What is it about particles with non-integer spin values that makes them subject to Pauli exclusion? Or, I suppose, conversely, why are particles with whole number spins not affected by it?
As always, thanks!
It may have to do with the quantization of space.
Just a drive-by posting from me for now… What you are after is the spin-statistics theorem.
Sounds like you’re looking for the spin-statistics theorem. If you have a state with two identical particles, then switching them should result in the same physics, which means that the wave function is invariant up to phase. Since performing the switch twice leads back the original state, that phase is +1 or -1. Fermions have -1; bosons have +1. In particular, a state \psi with two identical fermions is equal to -\psi. Oops. That’s the Pauli exclusion principle.
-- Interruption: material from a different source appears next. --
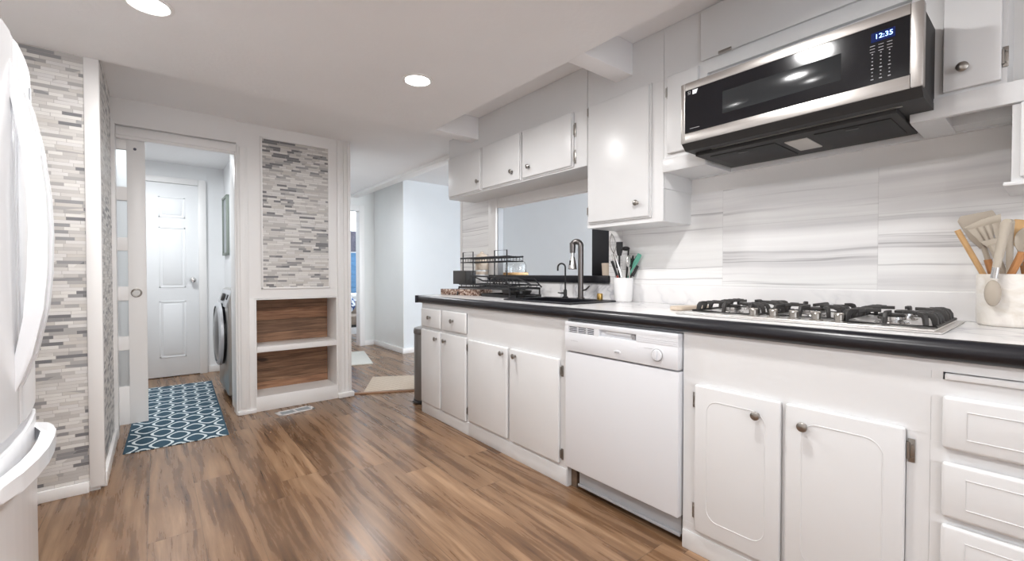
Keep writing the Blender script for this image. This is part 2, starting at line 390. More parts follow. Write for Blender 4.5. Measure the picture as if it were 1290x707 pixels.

That’s a glib explanation that omits a lot of important details: (a) what exactly is spin, (b) why is it intrinsic, (c) and why is that phase factor a function of spin? Short answers are (a) what representation of so(3) the particle lives in; (b) because things would get weird if you popped out of one representation into another while undergoing a rotation; and (c) because relativistic invariance and field theory require it. (Slightly longer but no more helpful explanation: because its behavior under so(3) puts conditions on its behavior under so(1, 3), but Lorentz invariance constrains the latter. About six pages of math later, you get the spin-statistics theorem.)
Thanks, I appreciate your responses.
As I suspected, though, the math and physics are way, way beyond me. But, I can settle for a vague intuitive notion; and I think I am getting a bit of one from the Wiki link (the “General Discussion” part of the article). So, thanks!
I don’t know what level of explanation you’re looking for, but this site has a very simple one.
That’s an excellent resource. Thank you.